▼▼▼

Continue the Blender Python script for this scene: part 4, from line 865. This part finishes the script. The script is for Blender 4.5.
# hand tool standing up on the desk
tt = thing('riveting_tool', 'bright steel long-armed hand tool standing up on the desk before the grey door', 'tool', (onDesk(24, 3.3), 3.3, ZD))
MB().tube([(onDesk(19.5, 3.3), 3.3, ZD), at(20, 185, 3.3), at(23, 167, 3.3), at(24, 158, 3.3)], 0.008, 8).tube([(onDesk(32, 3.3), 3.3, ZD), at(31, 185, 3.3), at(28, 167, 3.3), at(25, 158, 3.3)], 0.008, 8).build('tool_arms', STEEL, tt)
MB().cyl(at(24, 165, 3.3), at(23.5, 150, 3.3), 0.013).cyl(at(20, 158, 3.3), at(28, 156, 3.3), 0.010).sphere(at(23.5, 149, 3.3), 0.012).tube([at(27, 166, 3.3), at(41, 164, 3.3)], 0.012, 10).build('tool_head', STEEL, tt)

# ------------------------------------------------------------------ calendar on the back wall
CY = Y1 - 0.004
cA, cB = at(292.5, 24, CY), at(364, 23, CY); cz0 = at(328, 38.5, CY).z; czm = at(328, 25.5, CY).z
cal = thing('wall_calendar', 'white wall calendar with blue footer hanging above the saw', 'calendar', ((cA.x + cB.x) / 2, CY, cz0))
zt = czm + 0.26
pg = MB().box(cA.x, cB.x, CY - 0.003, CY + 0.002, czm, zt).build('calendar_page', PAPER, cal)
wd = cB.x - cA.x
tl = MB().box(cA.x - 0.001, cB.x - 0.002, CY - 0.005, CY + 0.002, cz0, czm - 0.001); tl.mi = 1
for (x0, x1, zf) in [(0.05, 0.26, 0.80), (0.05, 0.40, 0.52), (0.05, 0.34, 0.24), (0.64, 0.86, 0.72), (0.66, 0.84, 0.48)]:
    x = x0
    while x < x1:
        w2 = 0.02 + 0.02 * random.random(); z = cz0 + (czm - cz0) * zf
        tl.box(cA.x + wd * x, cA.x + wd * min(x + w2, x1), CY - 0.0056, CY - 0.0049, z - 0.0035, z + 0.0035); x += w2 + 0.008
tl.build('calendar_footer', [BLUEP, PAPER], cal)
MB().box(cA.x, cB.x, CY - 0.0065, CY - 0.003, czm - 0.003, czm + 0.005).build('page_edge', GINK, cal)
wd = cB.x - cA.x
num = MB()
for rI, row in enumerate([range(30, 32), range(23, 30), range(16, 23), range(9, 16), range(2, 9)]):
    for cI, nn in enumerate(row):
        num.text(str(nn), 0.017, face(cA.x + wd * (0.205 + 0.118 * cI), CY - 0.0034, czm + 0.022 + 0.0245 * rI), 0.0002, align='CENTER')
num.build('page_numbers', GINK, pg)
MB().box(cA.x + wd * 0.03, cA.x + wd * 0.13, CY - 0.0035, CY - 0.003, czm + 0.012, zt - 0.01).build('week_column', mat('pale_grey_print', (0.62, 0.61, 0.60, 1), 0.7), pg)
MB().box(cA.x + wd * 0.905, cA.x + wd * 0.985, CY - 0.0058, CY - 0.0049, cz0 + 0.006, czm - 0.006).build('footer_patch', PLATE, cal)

▲▲▲

> _Required work_: Print the material above verbatim, first line through the line containing "10).build('tool_head', STEEL, tt)", both included.

> _Exercise answer_:
Continue the Blender Python script for this scene: part 4, from line 865. This part finishes the script. The script is for Blender 4.5.
# hand tool standing up on the desk
tt = thing('riveting_tool', 'bright steel long-armed hand tool standing up on the desk before the grey door', 'tool', (onDesk(24, 3.3), 3.3, ZD))
MB().tube([(onDesk(19.5, 3.3), 3.3, ZD), at(20, 185, 3.3), at(23, 167, 3.3), at(24, 158, 3.3)], 0.008, 8).tube([(onDesk(32, 3.3), 3.3, ZD), at(31, 185, 3.3), at(28, 167, 3.3), at(25, 158, 3.3)], 0.008, 8).build('tool_arms', STEEL, tt)
MB().cyl(at(24, 165, 3.3), at(23.5, 150, 3.3), 0.013).cyl(at(20, 158, 3.3), at(28, 156, 3.3), 0.010).sphere(at(23.5, 149, 3.3), 0.012).tube([at(27, 166, 3.3), at(41, 164, 3.3)], 0.012, 10).build('tool_head', STEEL, tt)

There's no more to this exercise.